"There is a difference between merely converting the capital investment into profit and investing the capital securely for a return. With the former the invested capital is not preserved it was taken as profits."
I pride myself as being a very healthy cynic when it comes to investing. That, combined with my love of money, means that I am more than willing to listen to anyone who can point out to me where I am making a mistake if it means I might avoid a loss.
But, with respect, you are not making yourself very clear.
Could you, with some hard numbers - as opposed to a confusing narrative - illustrate how "the capital investment is merely being converted to profit" and "not preserved (but) taken as profits", as opposed to being "invested for a return"
Then, on the subject of goodwill:
"Its smoke and mirrors accounting which gets by because the value of the goodwill is so open to debate as long as somehow the management can find a way to report a profit."
Are you saying the reported profit figures are somehow fabricated?
Goodwill being open to debate is universally applicable to all companies.
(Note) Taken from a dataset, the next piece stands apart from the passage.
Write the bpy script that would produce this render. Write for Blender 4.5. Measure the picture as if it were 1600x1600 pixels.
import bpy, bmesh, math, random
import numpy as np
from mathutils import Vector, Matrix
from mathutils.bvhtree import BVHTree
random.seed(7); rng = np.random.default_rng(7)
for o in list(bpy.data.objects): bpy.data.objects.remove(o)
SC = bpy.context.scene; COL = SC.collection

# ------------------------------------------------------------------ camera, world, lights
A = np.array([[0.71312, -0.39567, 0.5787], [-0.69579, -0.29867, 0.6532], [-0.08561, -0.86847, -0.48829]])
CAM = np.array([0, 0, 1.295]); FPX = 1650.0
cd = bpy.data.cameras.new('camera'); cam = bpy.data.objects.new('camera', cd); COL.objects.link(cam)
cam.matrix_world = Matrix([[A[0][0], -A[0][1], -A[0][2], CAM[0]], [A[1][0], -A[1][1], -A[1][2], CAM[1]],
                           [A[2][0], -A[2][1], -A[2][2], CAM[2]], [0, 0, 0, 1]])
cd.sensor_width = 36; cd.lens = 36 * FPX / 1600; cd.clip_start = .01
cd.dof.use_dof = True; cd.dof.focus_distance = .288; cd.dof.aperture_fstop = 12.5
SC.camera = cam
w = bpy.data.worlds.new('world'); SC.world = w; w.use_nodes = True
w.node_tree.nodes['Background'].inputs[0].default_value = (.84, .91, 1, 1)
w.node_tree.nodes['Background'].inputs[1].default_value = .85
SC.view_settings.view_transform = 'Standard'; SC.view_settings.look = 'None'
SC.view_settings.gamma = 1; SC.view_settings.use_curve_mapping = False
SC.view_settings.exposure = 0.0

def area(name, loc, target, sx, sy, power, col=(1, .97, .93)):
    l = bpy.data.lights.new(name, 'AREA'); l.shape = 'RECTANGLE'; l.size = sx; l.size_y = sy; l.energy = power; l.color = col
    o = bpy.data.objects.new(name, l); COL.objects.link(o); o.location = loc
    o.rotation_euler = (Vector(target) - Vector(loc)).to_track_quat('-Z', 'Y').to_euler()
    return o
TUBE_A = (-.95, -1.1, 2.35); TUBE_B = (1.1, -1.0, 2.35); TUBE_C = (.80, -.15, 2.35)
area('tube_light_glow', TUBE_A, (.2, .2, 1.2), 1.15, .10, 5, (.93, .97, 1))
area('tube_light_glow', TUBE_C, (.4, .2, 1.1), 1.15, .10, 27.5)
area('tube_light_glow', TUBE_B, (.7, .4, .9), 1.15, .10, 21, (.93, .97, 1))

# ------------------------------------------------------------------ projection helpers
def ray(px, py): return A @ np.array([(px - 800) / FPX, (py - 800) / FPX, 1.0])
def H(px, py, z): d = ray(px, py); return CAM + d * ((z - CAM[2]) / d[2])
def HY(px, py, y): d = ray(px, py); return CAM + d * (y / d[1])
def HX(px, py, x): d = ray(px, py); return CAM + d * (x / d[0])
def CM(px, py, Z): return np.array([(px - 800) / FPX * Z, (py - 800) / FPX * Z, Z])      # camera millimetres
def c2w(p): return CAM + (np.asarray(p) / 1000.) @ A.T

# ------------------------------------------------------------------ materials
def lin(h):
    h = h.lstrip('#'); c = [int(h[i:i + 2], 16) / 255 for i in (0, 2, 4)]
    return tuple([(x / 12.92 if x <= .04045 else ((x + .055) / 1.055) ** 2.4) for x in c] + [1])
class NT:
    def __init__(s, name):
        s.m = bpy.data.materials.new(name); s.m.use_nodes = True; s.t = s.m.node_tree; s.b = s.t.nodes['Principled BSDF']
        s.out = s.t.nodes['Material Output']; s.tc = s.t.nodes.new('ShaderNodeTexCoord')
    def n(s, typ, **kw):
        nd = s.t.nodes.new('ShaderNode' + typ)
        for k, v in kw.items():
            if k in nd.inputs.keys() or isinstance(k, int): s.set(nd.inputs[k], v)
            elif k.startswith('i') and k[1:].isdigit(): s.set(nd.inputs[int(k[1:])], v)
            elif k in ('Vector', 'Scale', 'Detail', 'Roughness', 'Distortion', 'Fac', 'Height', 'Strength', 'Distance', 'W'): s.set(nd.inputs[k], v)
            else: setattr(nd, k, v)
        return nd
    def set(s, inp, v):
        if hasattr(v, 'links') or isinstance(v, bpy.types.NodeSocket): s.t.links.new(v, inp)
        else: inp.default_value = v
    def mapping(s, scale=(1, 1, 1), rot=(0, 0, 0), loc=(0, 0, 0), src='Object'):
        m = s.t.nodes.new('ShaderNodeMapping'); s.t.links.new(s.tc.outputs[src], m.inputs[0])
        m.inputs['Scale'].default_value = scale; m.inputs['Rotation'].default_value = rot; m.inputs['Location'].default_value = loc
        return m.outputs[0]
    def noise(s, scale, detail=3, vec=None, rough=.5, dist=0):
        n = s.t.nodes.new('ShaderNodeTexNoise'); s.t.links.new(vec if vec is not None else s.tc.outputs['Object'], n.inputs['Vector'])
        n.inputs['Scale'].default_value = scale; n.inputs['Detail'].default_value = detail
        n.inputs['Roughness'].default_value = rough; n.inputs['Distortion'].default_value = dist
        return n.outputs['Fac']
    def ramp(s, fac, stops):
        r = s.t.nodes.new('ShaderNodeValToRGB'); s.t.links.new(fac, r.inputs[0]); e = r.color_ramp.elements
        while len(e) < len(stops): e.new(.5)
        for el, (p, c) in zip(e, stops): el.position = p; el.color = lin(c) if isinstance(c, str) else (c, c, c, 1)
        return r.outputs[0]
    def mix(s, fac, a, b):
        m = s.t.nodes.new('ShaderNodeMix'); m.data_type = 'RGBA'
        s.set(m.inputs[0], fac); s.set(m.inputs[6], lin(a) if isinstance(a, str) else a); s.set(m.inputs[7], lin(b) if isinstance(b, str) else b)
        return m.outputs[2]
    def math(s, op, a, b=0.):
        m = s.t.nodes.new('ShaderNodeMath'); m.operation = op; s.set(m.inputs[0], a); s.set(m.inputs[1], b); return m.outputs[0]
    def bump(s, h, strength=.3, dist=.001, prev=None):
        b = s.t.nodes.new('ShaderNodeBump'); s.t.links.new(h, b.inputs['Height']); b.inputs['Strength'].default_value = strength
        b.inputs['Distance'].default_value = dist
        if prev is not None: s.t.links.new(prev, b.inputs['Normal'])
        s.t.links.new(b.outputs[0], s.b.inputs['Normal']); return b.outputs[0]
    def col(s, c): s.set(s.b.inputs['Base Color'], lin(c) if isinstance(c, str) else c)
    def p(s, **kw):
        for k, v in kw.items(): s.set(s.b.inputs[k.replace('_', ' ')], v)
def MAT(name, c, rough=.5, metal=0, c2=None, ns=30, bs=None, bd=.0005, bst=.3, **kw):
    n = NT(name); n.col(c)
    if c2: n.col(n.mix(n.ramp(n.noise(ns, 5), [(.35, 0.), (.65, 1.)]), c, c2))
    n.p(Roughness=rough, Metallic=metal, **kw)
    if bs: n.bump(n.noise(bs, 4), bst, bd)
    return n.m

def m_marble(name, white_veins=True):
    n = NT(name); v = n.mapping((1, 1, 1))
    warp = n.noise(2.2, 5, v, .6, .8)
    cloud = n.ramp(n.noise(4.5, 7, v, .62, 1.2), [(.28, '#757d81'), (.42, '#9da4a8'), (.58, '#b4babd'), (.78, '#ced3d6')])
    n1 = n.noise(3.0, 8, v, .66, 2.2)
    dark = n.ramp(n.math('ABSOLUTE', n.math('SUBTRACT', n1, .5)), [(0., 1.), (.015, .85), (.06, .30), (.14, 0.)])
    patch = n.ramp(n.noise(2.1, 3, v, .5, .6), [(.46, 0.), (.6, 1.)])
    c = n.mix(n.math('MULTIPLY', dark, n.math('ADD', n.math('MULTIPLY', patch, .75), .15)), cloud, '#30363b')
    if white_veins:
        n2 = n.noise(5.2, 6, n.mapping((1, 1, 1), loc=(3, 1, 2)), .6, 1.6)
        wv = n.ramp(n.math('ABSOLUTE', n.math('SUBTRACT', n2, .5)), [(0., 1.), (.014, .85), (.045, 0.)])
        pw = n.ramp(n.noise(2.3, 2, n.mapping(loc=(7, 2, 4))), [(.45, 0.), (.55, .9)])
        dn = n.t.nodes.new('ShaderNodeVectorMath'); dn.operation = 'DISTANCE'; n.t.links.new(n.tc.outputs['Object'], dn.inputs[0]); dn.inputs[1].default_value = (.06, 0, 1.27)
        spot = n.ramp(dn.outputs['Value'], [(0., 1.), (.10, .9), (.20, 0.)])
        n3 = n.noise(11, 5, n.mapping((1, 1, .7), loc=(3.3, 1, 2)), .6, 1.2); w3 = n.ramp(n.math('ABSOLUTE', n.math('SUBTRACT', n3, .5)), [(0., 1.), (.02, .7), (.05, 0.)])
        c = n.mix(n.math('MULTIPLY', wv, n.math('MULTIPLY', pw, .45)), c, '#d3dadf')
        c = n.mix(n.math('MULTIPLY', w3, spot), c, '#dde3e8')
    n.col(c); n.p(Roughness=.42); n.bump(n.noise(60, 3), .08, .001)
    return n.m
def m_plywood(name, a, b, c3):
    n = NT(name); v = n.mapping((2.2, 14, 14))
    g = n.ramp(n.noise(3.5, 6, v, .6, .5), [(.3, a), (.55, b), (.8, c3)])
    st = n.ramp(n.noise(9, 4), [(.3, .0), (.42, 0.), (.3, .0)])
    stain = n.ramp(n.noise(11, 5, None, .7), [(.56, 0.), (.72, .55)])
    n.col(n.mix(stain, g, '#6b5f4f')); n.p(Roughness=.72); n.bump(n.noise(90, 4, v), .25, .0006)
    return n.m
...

But when a company makes an acquisition and the consideration for that acquisition exceeds the tangible asset value of the entity being acquired, the accounting standards require the acquirer to reflect the difference as goodwill.
(Because if this wasn't the way it was done , the acquiring company's balance sheet wouldn't balance.)
What alternative accounting approach would you propose?
Yes the figures have returned to pre-CDDS but the company has invested so far at least $10M in a single practice to do this.
Again, let's use facts as the basis for healthy and engaging debate.
Here they are:
- In the 12 months to Dec 2012 (which is the period before the CDDS legislation hit), ONT generated EBITDA of $12.1m
- In the subsequent 12 months (which represents the first full 12 month period after CDDS), EBITDA fell to $9.0m.
- In the most recent 12 month financial period, EBITDA was back at $12.1m.
So, by my maths - and you don't need to been a sophisticated share investor to work this out - that's a $3.1m increase in EBITDA since CDDS first hit, and today.
This increase in EBITDA can only have been brought about - absent any accounting fraud - from organic growth or from the earnings contribution from the $10.0m [*] in acquisitions to which you refer.
Let's start with the scenario of all the growth being derived just from acquisitions (which, I think, is the assertion you are making).
We know that at the time that ONT acquired it, BOH Dental was generating $1.2m pa of EBITDA.
So if your point - which I think it is - is that all the growth has come from acquisitions alone, and that the core business has done nothing in terms of growing, then it suggests BOH Dental has effectively increased EBITDA by something like 2.5 times ($1.2m at the time ONT acquired it, to around $3.0m actual increase in reported EBITDA) in the first 12 months being in ONT's hands.
If that is the case, then the next logical step would be to say, well, what implied valuation multiple did ONT maangement pay for the acquisitions it has made following the end of CDDS?
[*] Actually, to be precise, total cash consideration for acquisitions since CDDS cessation has come to $10.6m in cash, the bulk of which is the Brisbane practice ($7.75m in cash plus $2m financed by the vendor in the form of deferred payments over 5 years, of which the first installment is included in the $10.6m figure quoted above).
So, to be perfectly accurate, acquisitions with a total value of $12.2m have been made ($10.6m has already been disbursed in cash and a further $1.6m is due for payment over the next 4 years)
Hence, the acquisition multiple maths is quite simple to do:
Simply divided the total acquisition consideration (including deferred elements for the sake of comprehensiveness) divided by the incremental EBITDA uplift
i.e, $12.2m divided by $3.1m, which equals 3.9x EV/EBITDA
Do you feel that sort of acquisition multiple represents and egregious transfer of wealth from ONT shareholders to the vendors of the business(es) ONT is acquiring? Personally, as a shareholder I would be simply delighted if this was the case.
Alternatively, that is not the case, and our company is, in fact, not picking up the business(es) it acquired that cheaply.
But then this has to mean the core business is demonstrating organic growth. But your contention is that this is not the case and that it is all acquisition-driven.
So you can see why I am a bit confused.
Either the core business is growing organically, or they are buying businesses at extremely attractive prices.
But based on the numeric facts, it is not possible for it to be neither, which sounds like what you are arguing.